By MICHELE M. MELENDEZ

NEWHOUSE NEWS SERVICE

 

Home schooling is hot.

With more kids getting their lessons from Mom and Dad, the marketplace is responding. A vast range of products and services to create a learning environment at home have cropped up, from science kits to home-school consultants. So have the trappings of traditional school: home-school yearbooks, class rings, T-shirts.

Home-schooling parents say such offerings, no matter whether they contribute meaningfully to the educational experience, show increasing awareness and acceptance of home-grown scholarship.

"We know we're a valuable market, because we spend money on our kids," said Shay Seaborne, president of the Virginia Home Education Association, who home schools her two children.

The National Home Education Research Institute in Salem, Ore., figures that 1.7 million to 2.1 million children were home taught during the 2002-2003 conventional school year, up as much as 13 percent from 2000-2001. The federal government makes a different calculation: 1.1 million children home schooled in 2003, up 29 percent from 1999 and representing 2.2 percent of the school-aged population.

Either way, the fraction of kids means money.

"It's a small percentage of our sales, but we have seen nice growth each year," said Rich Stoebe, spokesman for Jostens Inc. of Minneapolis, the well-established maker of school keepsakes.

Stoebe said Jostens started marketing to home schoolers in 1998 at the urging of one of the company's sales representatives, herself a home-schooling mom. The company custom-makes class rings, yearbooks and diplomas for home schoolers.

This year, Marjorie Veatch, 41, of LaGrange, Ga., and a group of other home-schooling mothers threw a graduation ceremony for their children with all the customary fixtures, including diplomas, caps and gowns, which they bought from Jostens.

"Even though we had chosen a non-traditional way to educate our children, I wanted a special commemoration of his graduation," she said of her oldest son, Jason, 18, now a freshman at Georgia Southern University in Statesboro.

"I wanted more than a party, which we also did, to recognize the hard work he had done," Veatch said. "We were able to have a nice graduation ceremony. It just seemed like the most appropriate way to acknowledge a milestone."

Jason Veatch admits he didn't consider a traditional ceremony important initially. But afterward he was glad he had participated, receiving a diploma, dressed like a graduate.

"During the ceremony, the trappings certainly added to the feel of the occasion," he said. "The items did have something of a special meaning; they were symbols of the fact that we were finishing a part of our lives and moving on to another part."

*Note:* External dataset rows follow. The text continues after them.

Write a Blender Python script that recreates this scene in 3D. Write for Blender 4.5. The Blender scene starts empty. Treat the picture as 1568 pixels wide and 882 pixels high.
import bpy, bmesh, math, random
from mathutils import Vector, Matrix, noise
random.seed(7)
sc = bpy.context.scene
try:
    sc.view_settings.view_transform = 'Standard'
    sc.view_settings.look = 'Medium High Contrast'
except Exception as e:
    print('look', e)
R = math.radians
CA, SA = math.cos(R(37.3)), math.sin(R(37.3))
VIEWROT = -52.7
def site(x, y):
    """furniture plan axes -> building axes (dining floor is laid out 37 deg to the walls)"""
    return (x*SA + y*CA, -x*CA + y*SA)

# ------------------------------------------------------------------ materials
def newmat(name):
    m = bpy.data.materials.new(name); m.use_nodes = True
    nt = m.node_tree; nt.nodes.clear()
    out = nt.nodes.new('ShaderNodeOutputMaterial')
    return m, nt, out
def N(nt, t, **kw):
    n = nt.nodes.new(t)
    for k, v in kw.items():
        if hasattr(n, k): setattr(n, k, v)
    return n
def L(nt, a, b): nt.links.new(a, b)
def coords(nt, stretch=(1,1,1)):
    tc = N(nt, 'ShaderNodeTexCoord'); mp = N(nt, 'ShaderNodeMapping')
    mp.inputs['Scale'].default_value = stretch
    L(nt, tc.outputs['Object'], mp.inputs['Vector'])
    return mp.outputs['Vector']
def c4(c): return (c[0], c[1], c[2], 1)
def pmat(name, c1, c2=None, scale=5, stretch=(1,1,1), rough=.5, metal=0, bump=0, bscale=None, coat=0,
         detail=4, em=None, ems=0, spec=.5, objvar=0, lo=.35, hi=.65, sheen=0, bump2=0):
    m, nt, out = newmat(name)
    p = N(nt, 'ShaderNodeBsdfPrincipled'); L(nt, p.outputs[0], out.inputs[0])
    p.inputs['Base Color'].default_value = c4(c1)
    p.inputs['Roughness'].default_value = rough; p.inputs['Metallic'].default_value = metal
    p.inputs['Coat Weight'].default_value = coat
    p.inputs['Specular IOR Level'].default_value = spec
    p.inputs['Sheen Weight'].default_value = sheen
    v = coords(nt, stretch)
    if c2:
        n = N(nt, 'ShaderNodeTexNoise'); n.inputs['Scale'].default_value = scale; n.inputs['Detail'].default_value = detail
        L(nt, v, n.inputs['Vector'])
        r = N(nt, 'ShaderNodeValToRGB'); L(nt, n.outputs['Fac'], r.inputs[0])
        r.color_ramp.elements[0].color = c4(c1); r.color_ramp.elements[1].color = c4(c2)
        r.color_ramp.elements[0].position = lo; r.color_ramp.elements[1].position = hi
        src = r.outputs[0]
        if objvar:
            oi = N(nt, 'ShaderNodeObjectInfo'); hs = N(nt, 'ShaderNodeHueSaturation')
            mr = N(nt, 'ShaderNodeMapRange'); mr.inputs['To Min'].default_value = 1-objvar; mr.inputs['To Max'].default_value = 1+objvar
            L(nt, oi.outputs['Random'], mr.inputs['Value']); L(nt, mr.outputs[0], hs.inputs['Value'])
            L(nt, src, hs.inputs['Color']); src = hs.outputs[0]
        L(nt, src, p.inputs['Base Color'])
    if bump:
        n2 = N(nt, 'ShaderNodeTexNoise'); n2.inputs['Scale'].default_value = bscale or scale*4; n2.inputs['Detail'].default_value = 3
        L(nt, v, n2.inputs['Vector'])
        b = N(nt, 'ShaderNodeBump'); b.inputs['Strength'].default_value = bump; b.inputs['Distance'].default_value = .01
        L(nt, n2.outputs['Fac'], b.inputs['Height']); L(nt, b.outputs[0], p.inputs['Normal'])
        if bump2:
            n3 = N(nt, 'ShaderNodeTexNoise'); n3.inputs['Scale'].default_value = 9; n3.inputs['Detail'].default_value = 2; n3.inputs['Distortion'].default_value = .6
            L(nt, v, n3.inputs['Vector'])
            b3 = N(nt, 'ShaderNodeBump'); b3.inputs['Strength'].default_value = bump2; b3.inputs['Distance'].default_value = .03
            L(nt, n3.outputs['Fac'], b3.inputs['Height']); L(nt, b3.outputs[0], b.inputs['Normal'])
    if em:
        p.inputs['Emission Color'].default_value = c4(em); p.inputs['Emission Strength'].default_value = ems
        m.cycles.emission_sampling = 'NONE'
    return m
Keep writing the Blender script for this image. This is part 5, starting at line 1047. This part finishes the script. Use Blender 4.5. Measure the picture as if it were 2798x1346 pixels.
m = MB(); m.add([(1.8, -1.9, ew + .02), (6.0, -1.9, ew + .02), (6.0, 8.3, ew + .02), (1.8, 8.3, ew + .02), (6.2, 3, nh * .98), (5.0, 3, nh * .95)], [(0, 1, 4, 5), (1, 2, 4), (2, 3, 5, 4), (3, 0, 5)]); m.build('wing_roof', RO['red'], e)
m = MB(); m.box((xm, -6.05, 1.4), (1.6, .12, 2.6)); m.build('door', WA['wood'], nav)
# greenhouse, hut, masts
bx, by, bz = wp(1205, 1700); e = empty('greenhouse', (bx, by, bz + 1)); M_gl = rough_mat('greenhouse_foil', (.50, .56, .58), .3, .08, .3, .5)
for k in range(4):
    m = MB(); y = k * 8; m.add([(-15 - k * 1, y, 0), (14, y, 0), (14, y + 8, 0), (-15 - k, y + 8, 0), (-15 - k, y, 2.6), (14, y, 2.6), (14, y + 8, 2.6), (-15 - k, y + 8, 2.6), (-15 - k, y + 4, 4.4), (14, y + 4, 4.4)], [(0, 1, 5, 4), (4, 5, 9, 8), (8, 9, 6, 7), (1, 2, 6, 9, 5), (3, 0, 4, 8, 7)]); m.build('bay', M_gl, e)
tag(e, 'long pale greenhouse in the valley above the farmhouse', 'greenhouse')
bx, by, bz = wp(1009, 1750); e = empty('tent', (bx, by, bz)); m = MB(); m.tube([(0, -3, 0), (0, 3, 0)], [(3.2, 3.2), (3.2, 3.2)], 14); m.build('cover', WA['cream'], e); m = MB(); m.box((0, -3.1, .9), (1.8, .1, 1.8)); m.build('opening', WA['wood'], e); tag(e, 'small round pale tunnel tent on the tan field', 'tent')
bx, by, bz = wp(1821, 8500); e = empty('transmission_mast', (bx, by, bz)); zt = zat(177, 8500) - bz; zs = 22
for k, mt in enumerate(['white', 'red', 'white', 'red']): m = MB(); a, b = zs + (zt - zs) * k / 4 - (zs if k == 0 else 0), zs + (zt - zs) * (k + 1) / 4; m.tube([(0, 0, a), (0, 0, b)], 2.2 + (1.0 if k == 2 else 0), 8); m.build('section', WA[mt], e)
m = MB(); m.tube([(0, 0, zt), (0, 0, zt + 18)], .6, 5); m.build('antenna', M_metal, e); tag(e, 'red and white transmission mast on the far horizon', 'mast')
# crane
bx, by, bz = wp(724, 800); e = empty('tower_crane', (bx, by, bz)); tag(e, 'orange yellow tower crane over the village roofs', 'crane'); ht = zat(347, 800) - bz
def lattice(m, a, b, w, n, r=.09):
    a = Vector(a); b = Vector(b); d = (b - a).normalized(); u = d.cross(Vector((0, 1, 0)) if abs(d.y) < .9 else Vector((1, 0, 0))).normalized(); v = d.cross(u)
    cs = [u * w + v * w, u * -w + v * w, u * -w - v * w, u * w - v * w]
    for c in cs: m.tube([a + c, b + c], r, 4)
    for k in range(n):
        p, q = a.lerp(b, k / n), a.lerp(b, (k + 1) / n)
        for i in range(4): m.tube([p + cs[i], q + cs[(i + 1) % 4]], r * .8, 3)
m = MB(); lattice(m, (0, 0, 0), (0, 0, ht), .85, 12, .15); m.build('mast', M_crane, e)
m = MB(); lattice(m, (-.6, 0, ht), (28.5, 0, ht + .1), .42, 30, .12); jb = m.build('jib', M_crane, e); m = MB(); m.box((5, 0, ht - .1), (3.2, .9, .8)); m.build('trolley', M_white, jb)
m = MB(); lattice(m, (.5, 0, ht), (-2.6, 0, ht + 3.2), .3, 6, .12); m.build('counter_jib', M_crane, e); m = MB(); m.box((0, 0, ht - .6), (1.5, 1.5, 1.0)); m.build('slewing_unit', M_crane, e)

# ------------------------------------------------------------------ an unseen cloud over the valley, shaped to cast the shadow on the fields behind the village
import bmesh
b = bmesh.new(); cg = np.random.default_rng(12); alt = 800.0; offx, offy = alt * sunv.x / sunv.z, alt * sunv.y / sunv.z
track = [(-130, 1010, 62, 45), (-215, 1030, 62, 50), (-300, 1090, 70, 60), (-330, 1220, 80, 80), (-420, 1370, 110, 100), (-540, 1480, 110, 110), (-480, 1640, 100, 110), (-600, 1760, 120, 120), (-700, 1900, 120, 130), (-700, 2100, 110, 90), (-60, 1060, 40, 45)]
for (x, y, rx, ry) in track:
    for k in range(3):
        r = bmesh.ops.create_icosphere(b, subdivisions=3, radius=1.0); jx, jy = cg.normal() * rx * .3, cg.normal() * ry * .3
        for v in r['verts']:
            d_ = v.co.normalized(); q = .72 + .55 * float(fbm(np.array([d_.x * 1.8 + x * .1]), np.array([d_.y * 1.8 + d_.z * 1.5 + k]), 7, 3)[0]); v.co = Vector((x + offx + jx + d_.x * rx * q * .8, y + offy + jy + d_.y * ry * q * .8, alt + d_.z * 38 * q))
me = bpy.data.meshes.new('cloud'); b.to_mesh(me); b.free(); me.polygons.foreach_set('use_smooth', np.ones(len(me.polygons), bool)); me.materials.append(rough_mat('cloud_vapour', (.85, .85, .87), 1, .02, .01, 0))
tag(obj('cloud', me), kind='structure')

While those artifacts aren't inherently educational, they can be significant.

"There's an identity to them," said Laura Derrick, Austin, Texas-based president of the National Home Education Network and home-schooling mom of two. "Most kids go to school. They have a teacher and classroom. And there's a culture around being in a school."

Kids in school can buy T-shirts, pencils, bumper stickers and other merchandise adorned with their school names. And now, so can home schoolers.

Triple Dog Christian Apparel of Greencastle, Ind., embroiders T-shirts with stick-figure drawings of families above the name of their home school and year launched. "We saw there was a need out there we thought that wasn't being served well," said co-owner Tara Normington. "The kids are proud of their home schools."

But these wares don't suit every home-schooling family, as many reject school as an institution.

"On some levels (such merchandise) reinvents school," said Mark Hegener, publisher of the Tonasket, Wash.-based Home Education Magazine, who has home schooled his five children. "It supports an institutional perspective in raising kids."

And, Derrick added, "Most home-schooling families don't build miniature schoolrooms" at home but do consume a growing variety of home-school teaching aids and lesson plans.

Tammy Cline, of Upperco, Md., is one.

Cline, 41, teaches her daughters, Susannah, 11, and Sarah, 8. Sometimes they do lesson work at the kitchen table of their home, which sits on 1? acres amid farmland about 30 miles northwest of Baltimore. And they often find learning opportunities at nearby attractions, such as the Maryland Zoo in Baltimore or Towson University.

Susannah said it's a fun way to learn: "I get to do stuff I'm interested in. I'm really interested in animals, like horses. So my mom bought me a horse study (guide)."

Cline finds learning materials on the Internet, in catalogs and even at a local store called Home and School Connection, started by a home-schooling mother of five.

Store founder Amy Huffman opened her first location in Hagerstown, Md., in 1998, wanting to give fellow home schoolers an alternative to mail and online ordering, a place to browse and inspect the merchandise. There was such a response from parents and teachers alike that Huffman opened a second store in Frederick, Md., in 2001 and is preparing to open a third.

Parents looking for more direction can call on home-school consultants, like Rivka Seeman of New York City. She typically starts by interviewing the child and parents. She gets a feel of what kind of teaching style best fits and determines the parents' ideal approach.

"Not everybody wants to do everything from scratch," said Seeman, who started advising families three years ago. "They don't want to do all the curriculum planning themselves. It's a lot of work."

Esther Grossman, 40, of Chicago, identifies. She contacted Seeman this year after seeing a listing on a home-schooling Web site. Although Grossman, mother of nine, has been home schooling for 14 years, she sought help for her 6-year-old twins, Rivkie and Laivi, who learn differently and have had no formal schooling, unlike their older siblings.

"I felt much more confidant to plan a program with (Seeman's) expertise behind me," Grossman said.